Given task = Retype the material that follows, keeping every word as it is.

** Begin **

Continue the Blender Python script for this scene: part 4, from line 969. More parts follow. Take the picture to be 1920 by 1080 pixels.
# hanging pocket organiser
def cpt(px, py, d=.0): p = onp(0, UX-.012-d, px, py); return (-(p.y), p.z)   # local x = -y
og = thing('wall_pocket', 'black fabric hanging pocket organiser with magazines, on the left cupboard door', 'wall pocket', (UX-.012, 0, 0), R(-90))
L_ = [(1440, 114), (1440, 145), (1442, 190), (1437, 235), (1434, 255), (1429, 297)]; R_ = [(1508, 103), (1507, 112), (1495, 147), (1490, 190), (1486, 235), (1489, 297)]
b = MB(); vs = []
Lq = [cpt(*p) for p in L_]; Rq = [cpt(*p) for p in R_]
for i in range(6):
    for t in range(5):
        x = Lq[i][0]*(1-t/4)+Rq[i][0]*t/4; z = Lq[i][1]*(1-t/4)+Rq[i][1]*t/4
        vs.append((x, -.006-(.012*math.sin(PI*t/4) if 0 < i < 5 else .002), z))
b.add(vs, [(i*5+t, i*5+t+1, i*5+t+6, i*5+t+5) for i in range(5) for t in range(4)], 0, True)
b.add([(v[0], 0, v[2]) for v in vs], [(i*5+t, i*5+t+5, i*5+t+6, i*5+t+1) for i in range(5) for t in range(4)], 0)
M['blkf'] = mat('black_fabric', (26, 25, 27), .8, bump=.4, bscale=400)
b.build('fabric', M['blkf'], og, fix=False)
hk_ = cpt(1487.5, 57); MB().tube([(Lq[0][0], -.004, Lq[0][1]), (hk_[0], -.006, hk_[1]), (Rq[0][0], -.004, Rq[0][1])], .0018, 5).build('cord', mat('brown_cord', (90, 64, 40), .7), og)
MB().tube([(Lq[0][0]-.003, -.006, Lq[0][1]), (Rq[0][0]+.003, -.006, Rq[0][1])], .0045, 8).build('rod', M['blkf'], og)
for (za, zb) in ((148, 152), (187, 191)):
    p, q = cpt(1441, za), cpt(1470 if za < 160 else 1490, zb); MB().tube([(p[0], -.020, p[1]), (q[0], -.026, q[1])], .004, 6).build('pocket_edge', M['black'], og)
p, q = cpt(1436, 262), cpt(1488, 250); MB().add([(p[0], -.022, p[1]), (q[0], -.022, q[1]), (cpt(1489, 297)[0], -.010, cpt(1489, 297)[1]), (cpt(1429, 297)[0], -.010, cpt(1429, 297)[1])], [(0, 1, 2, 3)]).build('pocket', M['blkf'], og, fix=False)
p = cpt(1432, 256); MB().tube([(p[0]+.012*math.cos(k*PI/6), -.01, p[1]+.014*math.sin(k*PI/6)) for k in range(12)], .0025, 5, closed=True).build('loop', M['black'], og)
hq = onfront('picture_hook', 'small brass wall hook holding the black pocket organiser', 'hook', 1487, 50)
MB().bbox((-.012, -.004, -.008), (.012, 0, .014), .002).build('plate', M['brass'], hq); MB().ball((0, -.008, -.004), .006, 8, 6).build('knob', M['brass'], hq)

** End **

The reply =
Continue the Blender Python script for this scene: part 4, from line 969. More parts follow. Take the picture to be 1920 by 1080 pixels.
# hanging pocket organiser
def cpt(px, py, d=.0): p = onp(0, UX-.012-d, px, py); return (-(p.y), p.z)   # local x = -y
og = thing('wall_pocket', 'black fabric hanging pocket organiser with magazines, on the left cupboard door', 'wall pocket', (UX-.012, 0, 0), R(-90))
L_ = [(1440, 114), (1440, 145), (1442, 190), (1437, 235), (1434, 255), (1429, 297)]; R_ = [(1508, 103), (1507, 112), (1495, 147), (1490, 190), (1486, 235), (1489, 297)]
b = MB(); vs = []
Lq = [cpt(*p) for p in L_]; Rq = [cpt(*p) for p in R_]
for i in range(6):
    for t in range(5):
        x = Lq[i][0]*(1-t/4)+Rq[i][0]*t/4; z = Lq[i][1]*(1-t/4)+Rq[i][1]*t/4
        vs.append((x, -.006-(.012*math.sin(PI*t/4) if 0 < i < 5 else .002), z))
b.add(vs, [(i*5+t, i*5+t+1, i*5+t+6, i*5+t+5) for i in range(5) for t in range(4)], 0, True)
b.add([(v[0], 0, v[2]) for v in vs], [(i*5+t, i*5+t+5, i*5+t+6, i*5+t+1) for i in range(5) for t in range(4)], 0)
M['blkf'] = mat('black_fabric', (26, 25, 27), .8, bump=.4, bscale=400)
b.build('fabric', M['blkf'], og, fix=False)
hk_ = cpt(1487.5, 57); MB().tube([(Lq[0][0], -.004, Lq[0][1]), (hk_[0], -.006, hk_[1]), (Rq[0][0], -.004, Rq[0][1])], .0018, 5).build('cord', mat('brown_cord', (90, 64, 40), .7), og)
MB().tube([(Lq[0][0]-.003, -.006, Lq[0][1]), (Rq[0][0]+.003, -.006, Rq[0][1])], .0045, 8).build('rod', M['blkf'], og)
for (za, zb) in ((148, 152), (187, 191)):
    p, q = cpt(1441, za), cpt(1470 if za < 160 else 1490, zb); MB().tube([(p[0], -.020, p[1]), (q[0], -.026, q[1])], .004, 6).build('pocket_edge', M['black'], og)
p, q = cpt(1436, 262), cpt(1488, 250); MB().add([(p[0], -.022, p[1]), (q[0], -.022, q[1]), (cpt(1489, 297)[0], -.010, cpt(1489, 297)[1]), (cpt(1429, 297)[0], -.010, cpt(1429, 297)[1])], [(0, 1, 2, 3)]).build('pocket', M['blkf'], og, fix=False)
p = cpt(1432, 256); MB().tube([(p[0]+.012*math.cos(k*PI/6), -.01, p[1]+.014*math.sin(k*PI/6)) for k in range(12)], .0025, 5, closed=True).build('loop', M['black'], og)
hq = onfront('picture_hook', 'small brass wall hook holding the black pocket organiser', 'hook', 1487, 50)
MB().bbox((-.012, -.004, -.008), (.012, 0, .014), .002).build('plate', M['brass'], hq); MB().ball((0, -.008, -.004), .006, 8, 6).build('knob', M['brass'], hq)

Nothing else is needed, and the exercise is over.